Pub Date: Oct. 18th, 1955
ISBN: 0807083275
Publisher: Criterion

This reads like an autobiographical novel, as the author writes a first person narrative of a native North African Jew, one Mordekhai Alexander Benillouche, from earliest memories to sometime in his twenties. The setting is Tunis. The narrator grows up in a primitive family where Berber and Jewish traditions and superstitions commingle. Because he is a brilliant student he obtains a scholarship for high school and becomes Westernized, while still carrying the influences of his Eastern background.
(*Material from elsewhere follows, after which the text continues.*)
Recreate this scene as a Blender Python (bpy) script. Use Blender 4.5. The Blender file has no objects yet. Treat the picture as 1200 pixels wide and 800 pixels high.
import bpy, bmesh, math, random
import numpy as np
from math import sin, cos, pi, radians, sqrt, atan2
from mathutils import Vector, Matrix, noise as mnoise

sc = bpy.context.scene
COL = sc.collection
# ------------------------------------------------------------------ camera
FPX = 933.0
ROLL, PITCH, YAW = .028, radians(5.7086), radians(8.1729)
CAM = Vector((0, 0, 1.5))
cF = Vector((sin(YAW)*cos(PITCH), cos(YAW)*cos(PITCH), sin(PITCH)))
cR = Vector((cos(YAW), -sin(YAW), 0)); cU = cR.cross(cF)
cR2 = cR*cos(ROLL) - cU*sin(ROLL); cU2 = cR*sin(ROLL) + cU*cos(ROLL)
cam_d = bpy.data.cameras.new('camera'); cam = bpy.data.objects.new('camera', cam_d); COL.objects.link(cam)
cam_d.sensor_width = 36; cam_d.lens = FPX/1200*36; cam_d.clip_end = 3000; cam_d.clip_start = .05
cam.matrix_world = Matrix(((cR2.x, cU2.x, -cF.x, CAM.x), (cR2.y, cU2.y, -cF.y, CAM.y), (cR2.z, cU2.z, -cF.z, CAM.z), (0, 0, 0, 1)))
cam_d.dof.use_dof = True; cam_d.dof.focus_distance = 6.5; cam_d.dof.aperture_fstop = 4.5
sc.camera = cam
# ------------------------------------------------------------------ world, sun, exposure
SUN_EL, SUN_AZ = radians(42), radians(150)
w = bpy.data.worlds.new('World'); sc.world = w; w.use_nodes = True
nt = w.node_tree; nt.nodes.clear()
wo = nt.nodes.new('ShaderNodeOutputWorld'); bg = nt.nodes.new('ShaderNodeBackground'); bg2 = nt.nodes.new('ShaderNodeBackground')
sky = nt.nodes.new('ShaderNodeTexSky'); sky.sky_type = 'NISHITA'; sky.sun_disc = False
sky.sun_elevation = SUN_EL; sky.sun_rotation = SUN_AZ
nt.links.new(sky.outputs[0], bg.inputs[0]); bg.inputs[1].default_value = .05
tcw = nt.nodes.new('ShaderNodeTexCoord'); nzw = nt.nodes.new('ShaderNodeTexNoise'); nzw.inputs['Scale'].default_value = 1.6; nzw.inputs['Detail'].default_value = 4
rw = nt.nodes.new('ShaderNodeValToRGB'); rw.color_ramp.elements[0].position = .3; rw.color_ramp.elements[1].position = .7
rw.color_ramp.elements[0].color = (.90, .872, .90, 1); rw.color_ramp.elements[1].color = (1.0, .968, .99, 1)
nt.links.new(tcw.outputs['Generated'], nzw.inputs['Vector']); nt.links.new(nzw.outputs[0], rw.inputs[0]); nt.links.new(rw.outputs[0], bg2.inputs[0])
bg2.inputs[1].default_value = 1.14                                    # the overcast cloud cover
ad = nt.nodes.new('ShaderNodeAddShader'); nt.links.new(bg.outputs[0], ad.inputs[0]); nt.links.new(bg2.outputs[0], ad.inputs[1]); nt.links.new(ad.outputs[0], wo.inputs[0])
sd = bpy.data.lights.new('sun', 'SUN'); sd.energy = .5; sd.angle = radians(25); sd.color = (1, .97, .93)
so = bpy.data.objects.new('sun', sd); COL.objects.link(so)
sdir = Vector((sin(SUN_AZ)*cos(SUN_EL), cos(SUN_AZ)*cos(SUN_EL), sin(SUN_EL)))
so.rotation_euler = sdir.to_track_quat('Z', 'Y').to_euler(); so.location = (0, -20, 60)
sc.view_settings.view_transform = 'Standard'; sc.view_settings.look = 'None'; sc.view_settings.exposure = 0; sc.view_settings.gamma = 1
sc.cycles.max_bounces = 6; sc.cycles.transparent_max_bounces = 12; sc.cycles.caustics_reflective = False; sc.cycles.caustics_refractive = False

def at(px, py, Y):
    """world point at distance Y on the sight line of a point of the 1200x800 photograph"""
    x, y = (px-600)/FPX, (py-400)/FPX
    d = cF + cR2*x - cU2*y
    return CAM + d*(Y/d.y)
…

Conflicts between East and West, Africa and Europe, the ghetto and the middle class, poverty and wealth, primitive religion and reason"", ignorance and education, all these are developed through the story, and the narrator finds himself alienated from both extremes. As the book ends after the last war, he and a friend leave for Argentina and a last chance at a new life in a new culture. (This seems a rather unreal note in this generation.) The setting of his youthful years, particularly in the descriptions of North African primitive customs, provide the most interesting parts of the book. For the rest, the writing, in a translation from the French by Edoard Roditi, is not particularly distinguished, the theme is not gripping as it is presented, and what might have been exciting remains for the most part unrealized. However, Memmi is a young writer to watch.